Federal Reserve

Fed Chair Powell says growth has picked up enough to justify rate hikes

Key Points
  • Fed Chairman Jerome Powell, in his first speech on the economy since taking over at the central bank, said growth is strong and more interest rate hikes are necessary.
  • He addressed a number of issues, including low productivity and labor force participation, the latter of which he partially attributed to the opioid crisis.
  • Rate hikes are needed so that growth doesn't get out of control and cause the Fed to move too quickly, he added.
Fed chair Powell: Gradual rate hikes best to promote Fed goals
Fed chair Powell: Gradual rate hikes best to promote Fed goals

In his first speech on the economy since taking over at the Federal Reserve, Chairman Jerome Powell said Friday that growth is running at a solid pace and continued gradual rate hikes will be necessary.

While acknowledging challenges from low productivity and lagging labor force participation caused in part by the opioid crisis, Powell's remarks were mostly positive about the state of the economy.
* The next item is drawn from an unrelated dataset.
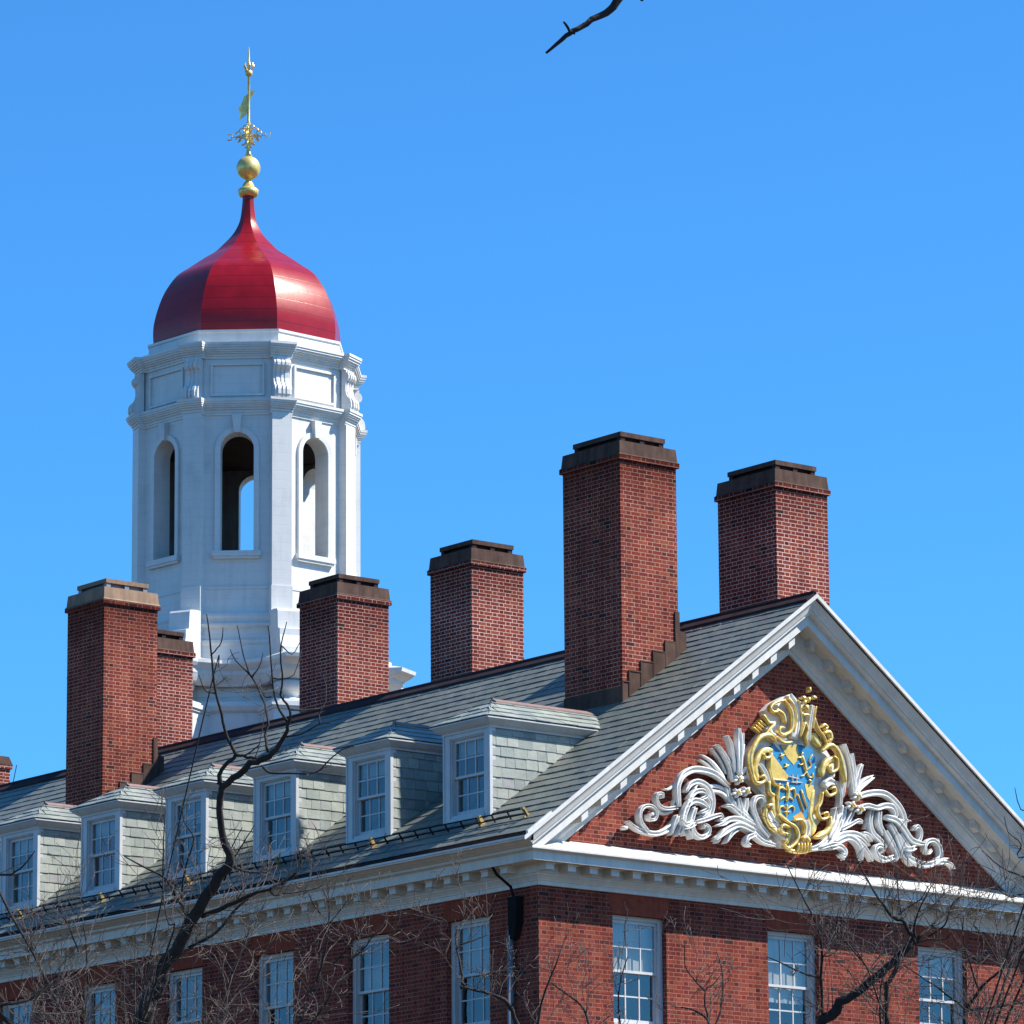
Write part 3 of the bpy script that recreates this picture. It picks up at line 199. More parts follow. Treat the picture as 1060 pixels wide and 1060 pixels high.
REDS = [(0, (.215,.048,.034)), (.18, (.175,.041,.033)), (.38, (.235,.057,.040)), (.55, (.16,.039,.033)), (.72, (.21,.055,.044)), (.86, (.25,.073,.045)), (.94, (.11,.036,.033)), (.98, (.06,.032,.032))]
M_brick = brick('brick_wall', REDS, (.33,.165,.12), .0105)
M_chim = brick('brick_chimney_pale_joints', REDS, (.62,.43,.37), .013, .5, True)
M_chim_old = brick('brick_chimney', REDS, (.47,.27,.205), .0112, .5, True)
M_white = paint('white_paint', (.80,.79,.77), .45, .10)
def board_paint():
    t = NT('white_boarding'); p = t.pos(); sp = t.n('ShaderNodeSeparateXYZ'); t.l(p, sp.inputs[0])
    fv = t.math('FRACT', t.math('DIVIDE', sp.outputs[2], .21)); j = t.math('LESS_THAN', fv, .05)
    mp = t.n('ShaderNodeMapping'); mp.inputs['Scale'].default_value = (5, 5, .5); t.l(p, mp.inputs[0])
    n = t.math('MULTIPLY', t.noise(1.6, 5, p, .6), t.noise(1.2, 5, mp.outputs[0], .7))
    c = t.ramp(n, [(.08, (.46,.45,.42)), (.17, (.58,.575,.55)), (.27, (.64,.635,.61))])
    fl = t.noise(16, 4, p, .7)
    c = t.mix(.5, c, t.ramp(fl, [(.27, (.82,.80,.77)), (.34, (1,1,1))]), 'MULTIPLY')
    c = t.mix(t.math('MULTIPLY', j, .28), c, (.35,.35,.36))
    t.l(c, t.b.inputs['Base Color']); t.set(Roughness=.5)
    t.bump(t.math('ADD', t.math('MULTIPLY', j, -1.), t.math('MULTIPLY', fl, .3)), .25, .01)
    return t.m
M_white = board_paint()
M_trim = paint('trim_paint', (.59,.57,.53), .55, .1)
M_sash = paint('sash_paint', (.50,.50,.50), .5, .1)
M_lintel = paint('gauged_brick', (.27,.058,.034), .85, .2, scale=9)
M_copper = paint('brown_copper', (.10,.060,.047), .85, .3)
M_ocher = paint('tan_copper', (.25,.145,.08), .7, .25)
M_pink = paint('new_copper', (.24,.15,.13), .6, .15)
M_dark = paint('dark_copper', (.045,.028,.029), .8, .25)
M_black = paint('black_iron', (.012,.012,.013), .85, .2)
M_lead = paint('grey_lead', (.22,.24,.27), .5, .2, .2)
M_brass = paint('brass', (.42,.28,.09), .5, .2, .3)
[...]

"After what at times has been a slow recovery from the financial crisis and the Great Recession, growth has now picked up," the central bank chief said during a speech in Chicago. "The labor market has been strong, and my colleagues and I on the Federal Open Market Committee expect it to remain strong."

Federal Reserve Chairman Jerome Powell speaks at a news conference following the Federal Open Market Committee meetings in Washington, U.S., March 21, 2018.
Aaron P. Bernstein | Reuters

The wide-ranging speech addressed a number of issues, though Powell eschewed any broad policy pronouncements.

He expects inflation to continue to move towards the Fed's 2 percent goal, even with wage gains that remain contained. Unemployment likely will drop below 4 percent, and Powell figures that labor force participation could pick up with the right mix of policies.

"In the United States and in many other countries, some of the slowdown in labor productivity growth can be traced to weak investment after the crisis," he said. "Investment has picked up recently in the United States, however, which suggests that capital deepening may pick up as well."

One of the factors he cited for slowing down labor force participation, which remains mired around levels last seen in the late 1970s, is the opioid crisis and the jump in Americans on disability, both of which "may have reduced the supply of prime-age workers."

The FOMC voted in March to increase its benchmark funds rate by a quarter-point, the sixth such move since December 2015. In addition, the Fed is continuing to let a portion of its bond portfolio, or balance sheet, to run off.

Considered in some corners of the market to be more hawkish on rates than his immediate predecessor, Janet Yellen, Powell said it's important to keep moving rates higher despite the lack of inflation.

"It remains the case that raising rates too slowly would make it necessary for monetary policy to tighten abruptly down the road, which could jeopardize the economic expansion," he said. "But raising rates too quickly would increase the risk that inflation would remain persistently below our 2 percent objective. Our path of gradual rate increases is intended to balance these two risks."

Traders expect the Fed to hike rates at least twice more this year, with some speculation that there could be three more. Powell did not address how many increases he thinks will be appropriate.